An railway tunnel, which is the subject of a "Bourne Identity" puzzle over the name of its designer, has been granted listed building status.
The Bourne Tunnel is part of the engineering on the Liverpool to Manchester line and one of the earliest examples of its kind from the railway age.
It was built, ear Rainhill, the late 1820s and runs for 104ft to pass under the Liverpool and Manchester line, the first locomotive passenger line in the world.
The tunnell was built to accommodate a colliery tramway which linked a pit Sutton with a with a weighing machine and coal stockpile on the Liverpool-Warrington turnpike road.
The Bourne Tunnel has been given Grade II listed status for architectural as well as historical reasons. Engineering skill is evident in its angled design and attention to aesthetic detail.

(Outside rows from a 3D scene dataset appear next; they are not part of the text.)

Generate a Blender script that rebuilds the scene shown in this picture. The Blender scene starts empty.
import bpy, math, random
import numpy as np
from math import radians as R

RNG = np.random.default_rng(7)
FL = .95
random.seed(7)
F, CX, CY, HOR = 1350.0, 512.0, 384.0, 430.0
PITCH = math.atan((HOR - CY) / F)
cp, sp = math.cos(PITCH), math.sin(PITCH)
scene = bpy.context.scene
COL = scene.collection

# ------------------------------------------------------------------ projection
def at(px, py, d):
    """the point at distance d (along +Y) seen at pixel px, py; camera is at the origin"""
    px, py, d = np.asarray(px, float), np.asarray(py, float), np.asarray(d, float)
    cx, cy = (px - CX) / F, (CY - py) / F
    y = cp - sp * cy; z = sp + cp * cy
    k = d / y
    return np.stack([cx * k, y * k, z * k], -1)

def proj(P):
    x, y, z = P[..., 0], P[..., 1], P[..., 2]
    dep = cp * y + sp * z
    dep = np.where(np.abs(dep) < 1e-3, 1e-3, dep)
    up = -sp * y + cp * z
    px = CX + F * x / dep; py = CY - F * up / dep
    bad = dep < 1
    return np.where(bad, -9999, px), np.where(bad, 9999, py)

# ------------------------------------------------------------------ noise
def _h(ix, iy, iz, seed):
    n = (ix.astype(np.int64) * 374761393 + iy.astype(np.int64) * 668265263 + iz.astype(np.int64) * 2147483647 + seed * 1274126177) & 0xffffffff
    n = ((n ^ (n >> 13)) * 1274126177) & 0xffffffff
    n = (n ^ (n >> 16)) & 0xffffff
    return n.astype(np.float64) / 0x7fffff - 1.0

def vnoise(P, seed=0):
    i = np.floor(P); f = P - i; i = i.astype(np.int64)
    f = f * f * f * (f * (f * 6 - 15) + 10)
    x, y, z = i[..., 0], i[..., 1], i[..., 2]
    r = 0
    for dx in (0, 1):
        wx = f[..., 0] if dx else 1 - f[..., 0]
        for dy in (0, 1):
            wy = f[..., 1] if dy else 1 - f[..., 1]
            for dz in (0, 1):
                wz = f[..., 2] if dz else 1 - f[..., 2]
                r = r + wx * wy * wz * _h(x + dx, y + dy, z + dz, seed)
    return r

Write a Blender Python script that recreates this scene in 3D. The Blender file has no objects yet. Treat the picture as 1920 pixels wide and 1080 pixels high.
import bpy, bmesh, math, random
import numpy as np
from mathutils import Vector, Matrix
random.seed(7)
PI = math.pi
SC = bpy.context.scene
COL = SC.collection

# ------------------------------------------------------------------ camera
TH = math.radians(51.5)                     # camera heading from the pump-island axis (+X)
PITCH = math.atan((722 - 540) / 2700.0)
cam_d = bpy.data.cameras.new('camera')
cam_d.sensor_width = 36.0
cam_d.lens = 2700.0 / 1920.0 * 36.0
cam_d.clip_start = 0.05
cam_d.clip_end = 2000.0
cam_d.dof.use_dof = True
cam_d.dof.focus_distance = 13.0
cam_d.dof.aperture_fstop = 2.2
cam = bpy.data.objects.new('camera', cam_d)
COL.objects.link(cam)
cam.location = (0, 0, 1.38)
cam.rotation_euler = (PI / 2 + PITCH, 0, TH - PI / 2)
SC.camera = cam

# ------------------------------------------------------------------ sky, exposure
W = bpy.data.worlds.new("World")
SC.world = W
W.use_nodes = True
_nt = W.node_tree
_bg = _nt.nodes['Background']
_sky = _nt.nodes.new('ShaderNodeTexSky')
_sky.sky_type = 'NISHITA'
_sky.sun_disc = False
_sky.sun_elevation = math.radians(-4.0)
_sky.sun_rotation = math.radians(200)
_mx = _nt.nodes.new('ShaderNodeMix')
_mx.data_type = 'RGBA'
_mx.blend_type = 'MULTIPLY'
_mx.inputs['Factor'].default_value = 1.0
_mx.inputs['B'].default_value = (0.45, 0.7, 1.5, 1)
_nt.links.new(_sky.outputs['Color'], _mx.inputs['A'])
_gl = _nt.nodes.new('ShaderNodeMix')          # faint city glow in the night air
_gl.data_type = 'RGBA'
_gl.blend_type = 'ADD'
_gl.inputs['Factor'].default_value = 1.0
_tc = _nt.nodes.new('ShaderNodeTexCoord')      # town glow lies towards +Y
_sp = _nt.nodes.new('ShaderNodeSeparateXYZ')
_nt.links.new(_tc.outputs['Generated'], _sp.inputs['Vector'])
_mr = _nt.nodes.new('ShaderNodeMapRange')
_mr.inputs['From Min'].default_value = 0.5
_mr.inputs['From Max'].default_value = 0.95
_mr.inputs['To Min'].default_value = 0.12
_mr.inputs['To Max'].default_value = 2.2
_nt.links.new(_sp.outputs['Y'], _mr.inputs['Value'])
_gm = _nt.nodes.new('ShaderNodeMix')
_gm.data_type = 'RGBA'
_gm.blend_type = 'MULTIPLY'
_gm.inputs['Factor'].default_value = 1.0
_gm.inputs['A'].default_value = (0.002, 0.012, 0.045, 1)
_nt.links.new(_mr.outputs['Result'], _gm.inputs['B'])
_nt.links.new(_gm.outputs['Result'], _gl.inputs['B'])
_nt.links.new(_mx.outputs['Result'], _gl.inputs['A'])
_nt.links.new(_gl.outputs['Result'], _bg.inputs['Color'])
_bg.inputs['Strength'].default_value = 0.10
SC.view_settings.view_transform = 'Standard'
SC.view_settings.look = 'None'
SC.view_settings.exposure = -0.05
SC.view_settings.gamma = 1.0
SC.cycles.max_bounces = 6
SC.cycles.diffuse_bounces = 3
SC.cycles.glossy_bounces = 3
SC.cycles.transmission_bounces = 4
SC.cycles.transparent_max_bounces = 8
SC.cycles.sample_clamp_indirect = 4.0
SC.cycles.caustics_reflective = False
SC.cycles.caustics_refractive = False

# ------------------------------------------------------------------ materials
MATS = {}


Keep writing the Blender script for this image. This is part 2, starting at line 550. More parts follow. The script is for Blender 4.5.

It also forms part of a significant group of railway structures on the Liverpool and Manchester Railway Line. They include the Grade II listed Skew Bridge at Rainhill (1828-9), Ropers Bridge at Knowsley (c. 1829), four other railway bridges at Huyton with Roby (c. 1829) and Rainhill Station (1860-68).
It is not known exactly who designed the Bourne Tunnel, but it’s believed that many of the Liverpool and Manchester Railway Line’s bridges were designed by George Stephenson’s apprentice, Thomas L Gooch, with the help of Liverpool dock engineer Jesse Hartley.
The Sutton collieries were later connected to the St Helens and Runcorn Gap Railway – which became operational from 1833 - rendering the tramway and turnpike road increasingly obsolete.
John, James and Peter Bourne, the Liverpool brothers who originally leased the land in Rainhill, and their partner, Sutton coal proprietor Robert Robinson, surrendered their lease in 1844 and the tramway was dismantled.